I haven't read the thread in entirety (nor the ancillaries). I will do that before responding after this.
I do, like James Donald, offer a special kind of "lynching" (a kind that doesn't alarm reasonable folks) as evidence of the rule of law in primitive society. Watch toddlers. They don't get alarmed if they see one toddler take from another, only to get bum-rushed by the victim or his impromptu diaper-posse`. I wish I had YouTube to back this up. I'll be that dozens of hours of searching would reveal that children understand fairness before age 2. Check this out:
I find gas lines in the ground now. It's my job. Before folks dig in the ground, I get called to their house to show them where the underground gas lines are. I paint the grass with yellow dash-lines and I place little flags along the direction of the gas line. Recently, I finished a job and got into my car.
While doing this job, a mother had come out and warned me that her little 2 year-old girl loves to uproot yard flags and collect them. As I got in the car I noticed a 2-year old girl come out the front door into the yard. She saw the "pretty" yellow flags and had plans to appropriate them. She slowly walked up to one of the flags with the intention to pull it out of the ground.
Then she looked up at me in the car and realized that I was looking straight at her. Like a deer in head-lights, she froze. As long as I looked at her, she would not move. I did not look at her scornfully, but with simple curiosity as to what she might do next.

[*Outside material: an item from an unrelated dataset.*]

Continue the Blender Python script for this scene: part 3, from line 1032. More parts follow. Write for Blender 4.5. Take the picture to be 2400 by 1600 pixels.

She must've been watching me put the flags in and she humanly understood that it was my intention for those flags to stay in the ground. In order to perform a rudimentary psychological experiment, I made it appear to this toddler that I was no longer interested in what happens to those flags. I looked away and only used peripheral vision to ascertain what was going on in the front yard of this home.
The little one would take a few steps toward the flag and then look up at me. Confirmed by my averted gaze that I was still uninterested, she would reach down and strenuously pull up on the flag until she pulled it out of the ground. Once she was reasonably sure I was no longer interested she, in short time, was walking around waving her new yellow flags. Now, that's rudimentary homesteading right there.
Without be able to say more than 50 words or whatever, this diaper-laden midget understood property rights and a rudimentary rule of law (do not taketh -- or, at least be very careful when you taketh -- away that which another hath originally intended for their own use).